Data provided:
□ □ □ □ □
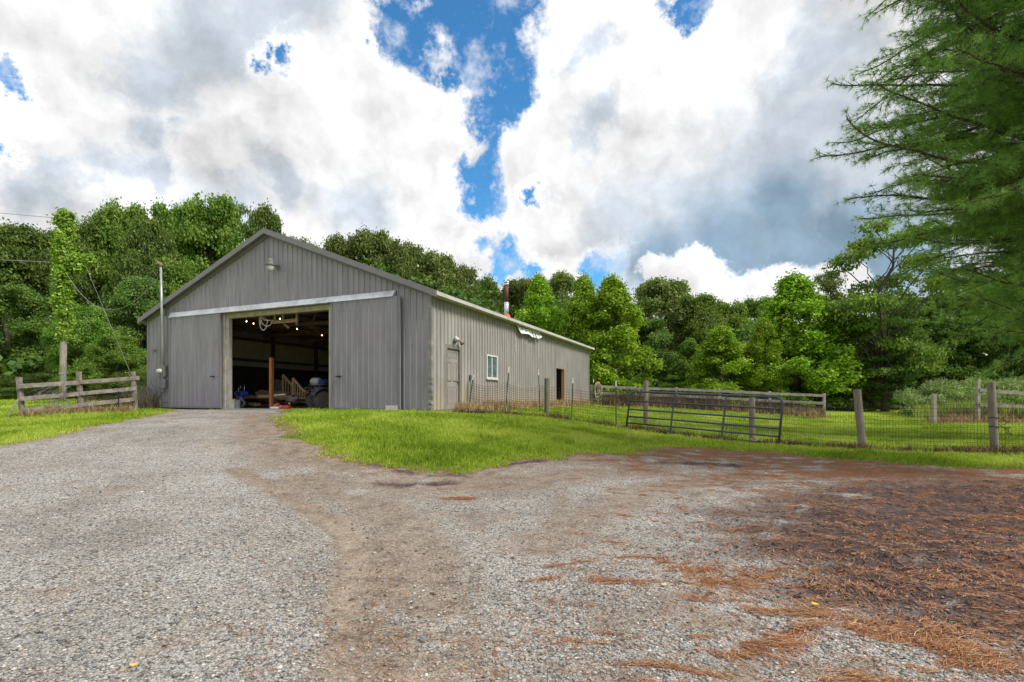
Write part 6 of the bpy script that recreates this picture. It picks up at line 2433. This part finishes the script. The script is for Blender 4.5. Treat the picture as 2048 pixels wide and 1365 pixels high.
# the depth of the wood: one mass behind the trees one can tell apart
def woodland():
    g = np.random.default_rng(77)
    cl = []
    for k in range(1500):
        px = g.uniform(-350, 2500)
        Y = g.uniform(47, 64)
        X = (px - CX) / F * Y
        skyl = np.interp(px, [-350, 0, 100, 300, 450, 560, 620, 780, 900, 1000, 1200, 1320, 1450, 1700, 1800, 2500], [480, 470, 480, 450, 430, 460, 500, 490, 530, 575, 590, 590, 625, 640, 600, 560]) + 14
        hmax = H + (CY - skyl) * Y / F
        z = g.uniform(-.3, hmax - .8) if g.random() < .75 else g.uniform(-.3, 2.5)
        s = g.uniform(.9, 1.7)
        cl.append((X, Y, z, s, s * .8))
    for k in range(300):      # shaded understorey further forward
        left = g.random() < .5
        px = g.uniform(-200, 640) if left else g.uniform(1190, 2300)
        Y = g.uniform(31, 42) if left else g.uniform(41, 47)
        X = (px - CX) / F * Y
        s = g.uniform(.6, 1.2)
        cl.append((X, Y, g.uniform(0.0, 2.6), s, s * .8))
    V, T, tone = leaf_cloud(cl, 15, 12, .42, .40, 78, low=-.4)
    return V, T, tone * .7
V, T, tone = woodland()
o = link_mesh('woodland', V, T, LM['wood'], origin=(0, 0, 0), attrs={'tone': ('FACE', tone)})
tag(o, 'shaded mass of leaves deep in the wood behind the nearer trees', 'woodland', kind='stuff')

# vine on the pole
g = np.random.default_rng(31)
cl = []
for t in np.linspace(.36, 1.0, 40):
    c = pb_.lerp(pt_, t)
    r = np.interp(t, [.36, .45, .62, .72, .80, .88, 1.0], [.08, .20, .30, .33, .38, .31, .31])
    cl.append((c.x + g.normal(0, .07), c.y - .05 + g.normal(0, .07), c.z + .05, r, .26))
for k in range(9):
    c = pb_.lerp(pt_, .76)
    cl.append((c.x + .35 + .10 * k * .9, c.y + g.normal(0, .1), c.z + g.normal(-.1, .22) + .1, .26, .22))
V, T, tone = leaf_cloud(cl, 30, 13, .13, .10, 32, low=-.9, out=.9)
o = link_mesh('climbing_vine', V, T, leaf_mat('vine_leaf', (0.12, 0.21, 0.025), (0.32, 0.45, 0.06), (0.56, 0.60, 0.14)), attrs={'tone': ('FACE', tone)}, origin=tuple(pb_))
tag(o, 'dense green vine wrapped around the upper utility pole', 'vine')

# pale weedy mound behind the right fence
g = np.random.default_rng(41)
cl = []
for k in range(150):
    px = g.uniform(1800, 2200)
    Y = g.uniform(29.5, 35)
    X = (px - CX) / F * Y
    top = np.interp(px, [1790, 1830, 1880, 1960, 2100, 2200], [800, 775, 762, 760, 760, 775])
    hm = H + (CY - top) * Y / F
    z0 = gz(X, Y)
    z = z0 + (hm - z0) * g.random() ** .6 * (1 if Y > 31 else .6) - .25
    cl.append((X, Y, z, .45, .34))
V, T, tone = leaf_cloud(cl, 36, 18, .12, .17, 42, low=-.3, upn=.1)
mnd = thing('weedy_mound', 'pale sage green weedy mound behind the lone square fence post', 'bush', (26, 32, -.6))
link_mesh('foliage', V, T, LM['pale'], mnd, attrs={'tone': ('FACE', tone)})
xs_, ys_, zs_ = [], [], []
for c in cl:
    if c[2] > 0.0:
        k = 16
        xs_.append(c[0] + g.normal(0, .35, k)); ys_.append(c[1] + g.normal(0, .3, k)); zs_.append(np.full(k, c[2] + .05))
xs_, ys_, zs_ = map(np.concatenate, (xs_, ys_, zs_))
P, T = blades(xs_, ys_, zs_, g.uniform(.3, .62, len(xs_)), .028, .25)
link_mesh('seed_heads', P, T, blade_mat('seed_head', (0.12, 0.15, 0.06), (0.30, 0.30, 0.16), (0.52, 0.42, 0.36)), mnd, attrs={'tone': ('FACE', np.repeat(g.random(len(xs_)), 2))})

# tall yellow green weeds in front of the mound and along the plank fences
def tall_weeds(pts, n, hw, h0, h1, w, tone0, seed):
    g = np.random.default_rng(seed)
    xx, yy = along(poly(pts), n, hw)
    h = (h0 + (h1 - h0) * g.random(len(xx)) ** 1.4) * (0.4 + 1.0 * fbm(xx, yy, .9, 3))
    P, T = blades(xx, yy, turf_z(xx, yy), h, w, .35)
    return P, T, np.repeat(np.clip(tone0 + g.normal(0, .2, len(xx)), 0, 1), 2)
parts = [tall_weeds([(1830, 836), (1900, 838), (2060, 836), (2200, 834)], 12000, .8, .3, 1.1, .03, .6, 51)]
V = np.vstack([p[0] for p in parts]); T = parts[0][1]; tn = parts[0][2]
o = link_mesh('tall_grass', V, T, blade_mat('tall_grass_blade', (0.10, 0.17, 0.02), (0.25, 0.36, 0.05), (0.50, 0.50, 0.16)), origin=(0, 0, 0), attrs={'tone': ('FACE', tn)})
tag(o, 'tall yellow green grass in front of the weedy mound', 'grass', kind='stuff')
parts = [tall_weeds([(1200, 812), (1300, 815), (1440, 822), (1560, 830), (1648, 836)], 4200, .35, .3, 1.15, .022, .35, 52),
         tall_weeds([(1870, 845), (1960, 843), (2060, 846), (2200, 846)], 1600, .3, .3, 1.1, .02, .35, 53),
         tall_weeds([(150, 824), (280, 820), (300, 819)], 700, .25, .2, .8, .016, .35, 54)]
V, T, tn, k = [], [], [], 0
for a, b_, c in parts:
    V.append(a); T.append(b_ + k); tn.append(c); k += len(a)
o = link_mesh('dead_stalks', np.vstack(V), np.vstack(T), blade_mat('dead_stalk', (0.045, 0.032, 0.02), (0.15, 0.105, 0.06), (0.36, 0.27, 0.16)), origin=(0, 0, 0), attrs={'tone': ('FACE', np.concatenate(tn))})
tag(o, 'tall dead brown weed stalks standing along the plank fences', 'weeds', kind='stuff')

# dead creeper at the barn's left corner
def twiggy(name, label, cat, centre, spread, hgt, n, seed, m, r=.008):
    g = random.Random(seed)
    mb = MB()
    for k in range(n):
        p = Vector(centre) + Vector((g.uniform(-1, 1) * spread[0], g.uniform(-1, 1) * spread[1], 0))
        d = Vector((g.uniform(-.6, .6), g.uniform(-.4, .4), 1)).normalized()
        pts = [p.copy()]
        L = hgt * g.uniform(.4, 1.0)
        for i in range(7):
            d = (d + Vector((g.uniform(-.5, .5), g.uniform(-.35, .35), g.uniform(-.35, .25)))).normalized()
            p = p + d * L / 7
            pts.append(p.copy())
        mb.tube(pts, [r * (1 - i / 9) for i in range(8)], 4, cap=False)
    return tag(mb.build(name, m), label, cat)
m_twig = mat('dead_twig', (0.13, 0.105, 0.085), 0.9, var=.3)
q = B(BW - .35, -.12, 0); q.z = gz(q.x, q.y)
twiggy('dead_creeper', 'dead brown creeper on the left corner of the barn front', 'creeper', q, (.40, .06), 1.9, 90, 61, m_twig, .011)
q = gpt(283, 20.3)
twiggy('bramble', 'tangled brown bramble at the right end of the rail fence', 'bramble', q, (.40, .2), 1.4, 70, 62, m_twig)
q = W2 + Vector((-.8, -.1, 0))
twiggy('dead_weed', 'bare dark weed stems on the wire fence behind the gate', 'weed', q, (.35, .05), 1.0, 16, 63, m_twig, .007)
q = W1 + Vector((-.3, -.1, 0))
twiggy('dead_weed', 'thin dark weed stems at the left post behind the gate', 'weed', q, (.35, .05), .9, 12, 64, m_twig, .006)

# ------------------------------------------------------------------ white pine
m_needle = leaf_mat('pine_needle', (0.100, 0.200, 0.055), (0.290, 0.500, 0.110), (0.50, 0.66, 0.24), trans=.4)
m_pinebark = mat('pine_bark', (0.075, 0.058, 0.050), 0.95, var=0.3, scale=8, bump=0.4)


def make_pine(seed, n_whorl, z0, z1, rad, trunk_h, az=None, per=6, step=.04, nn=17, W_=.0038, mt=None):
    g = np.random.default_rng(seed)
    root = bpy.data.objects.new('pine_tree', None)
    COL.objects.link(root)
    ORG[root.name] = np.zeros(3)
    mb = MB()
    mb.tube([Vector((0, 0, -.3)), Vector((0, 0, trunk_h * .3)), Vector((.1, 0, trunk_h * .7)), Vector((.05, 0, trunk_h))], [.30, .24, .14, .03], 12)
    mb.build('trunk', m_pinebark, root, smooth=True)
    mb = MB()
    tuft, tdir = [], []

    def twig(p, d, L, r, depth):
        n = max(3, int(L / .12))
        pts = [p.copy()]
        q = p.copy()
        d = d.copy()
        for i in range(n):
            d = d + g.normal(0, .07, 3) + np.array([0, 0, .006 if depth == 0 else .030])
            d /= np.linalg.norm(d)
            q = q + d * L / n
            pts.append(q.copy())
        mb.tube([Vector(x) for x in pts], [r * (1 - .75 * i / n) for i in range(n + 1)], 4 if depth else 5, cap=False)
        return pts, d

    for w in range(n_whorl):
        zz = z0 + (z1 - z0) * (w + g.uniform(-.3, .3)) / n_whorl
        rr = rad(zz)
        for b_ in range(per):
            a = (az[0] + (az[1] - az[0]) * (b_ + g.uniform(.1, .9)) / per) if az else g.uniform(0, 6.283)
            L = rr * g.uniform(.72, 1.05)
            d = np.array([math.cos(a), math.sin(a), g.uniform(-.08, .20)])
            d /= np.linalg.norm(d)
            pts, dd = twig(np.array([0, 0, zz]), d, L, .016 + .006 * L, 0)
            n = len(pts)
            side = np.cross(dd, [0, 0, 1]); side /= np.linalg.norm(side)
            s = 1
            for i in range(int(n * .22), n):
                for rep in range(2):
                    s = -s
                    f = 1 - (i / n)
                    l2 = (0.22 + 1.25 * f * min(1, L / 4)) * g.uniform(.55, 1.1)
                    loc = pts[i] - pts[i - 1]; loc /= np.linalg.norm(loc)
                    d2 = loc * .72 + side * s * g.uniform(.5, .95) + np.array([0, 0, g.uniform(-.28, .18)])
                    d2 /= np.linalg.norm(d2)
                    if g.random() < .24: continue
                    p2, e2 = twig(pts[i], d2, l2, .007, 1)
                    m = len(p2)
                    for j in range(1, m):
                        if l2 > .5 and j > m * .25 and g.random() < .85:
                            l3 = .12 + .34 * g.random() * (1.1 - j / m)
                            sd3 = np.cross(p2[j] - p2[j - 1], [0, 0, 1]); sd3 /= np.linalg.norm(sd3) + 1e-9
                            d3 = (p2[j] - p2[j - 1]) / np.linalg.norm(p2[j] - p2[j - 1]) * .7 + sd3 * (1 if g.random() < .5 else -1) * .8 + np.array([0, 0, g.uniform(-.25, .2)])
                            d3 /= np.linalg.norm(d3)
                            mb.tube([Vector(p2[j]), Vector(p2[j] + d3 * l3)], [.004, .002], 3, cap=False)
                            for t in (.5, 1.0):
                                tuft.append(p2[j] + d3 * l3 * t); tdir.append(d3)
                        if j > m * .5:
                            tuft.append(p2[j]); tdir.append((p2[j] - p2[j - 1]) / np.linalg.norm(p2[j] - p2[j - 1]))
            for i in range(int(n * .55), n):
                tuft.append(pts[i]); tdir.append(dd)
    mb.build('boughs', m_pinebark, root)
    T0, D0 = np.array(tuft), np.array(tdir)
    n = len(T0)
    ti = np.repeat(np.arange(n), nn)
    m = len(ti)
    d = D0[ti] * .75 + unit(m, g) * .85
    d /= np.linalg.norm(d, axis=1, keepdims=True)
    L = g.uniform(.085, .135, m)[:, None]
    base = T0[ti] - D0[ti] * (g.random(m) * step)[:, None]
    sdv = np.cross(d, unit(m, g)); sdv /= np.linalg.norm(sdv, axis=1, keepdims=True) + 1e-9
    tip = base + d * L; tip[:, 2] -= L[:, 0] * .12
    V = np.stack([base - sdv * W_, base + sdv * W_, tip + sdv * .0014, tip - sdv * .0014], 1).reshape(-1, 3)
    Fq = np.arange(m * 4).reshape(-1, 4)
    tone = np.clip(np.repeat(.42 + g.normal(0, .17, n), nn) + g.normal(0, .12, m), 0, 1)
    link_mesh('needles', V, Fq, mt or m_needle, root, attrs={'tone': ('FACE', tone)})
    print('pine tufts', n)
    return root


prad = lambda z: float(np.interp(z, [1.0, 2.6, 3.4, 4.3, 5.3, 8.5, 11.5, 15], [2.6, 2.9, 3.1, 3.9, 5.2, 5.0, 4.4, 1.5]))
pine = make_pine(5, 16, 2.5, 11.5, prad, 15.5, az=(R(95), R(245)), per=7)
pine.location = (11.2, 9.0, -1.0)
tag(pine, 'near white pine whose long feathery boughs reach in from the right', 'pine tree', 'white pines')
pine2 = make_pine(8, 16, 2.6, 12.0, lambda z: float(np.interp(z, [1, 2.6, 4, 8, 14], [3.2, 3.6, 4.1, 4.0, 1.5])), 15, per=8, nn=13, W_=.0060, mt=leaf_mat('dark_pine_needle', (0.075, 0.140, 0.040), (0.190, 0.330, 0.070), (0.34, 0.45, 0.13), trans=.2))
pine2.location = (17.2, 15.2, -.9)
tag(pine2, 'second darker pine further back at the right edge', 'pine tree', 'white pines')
□ □ □ □ □
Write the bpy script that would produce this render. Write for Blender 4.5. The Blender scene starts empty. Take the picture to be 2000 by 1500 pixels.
□ □ □ □ □
Only the lines from the one bearing "V, T, tone = woodland()" through the one bearing "tag(o, 'shaded mass" should be repeated, exactly as given.

V, T, tone = woodland()
o = link_mesh('woodland', V, T, LM['wood'], origin=(0, 0, 0), attrs={'tone': ('FACE', tone)})
tag(o, 'shaded mass of leaves deep in the wood behind the nearer trees', 'woodland', kind='stuff')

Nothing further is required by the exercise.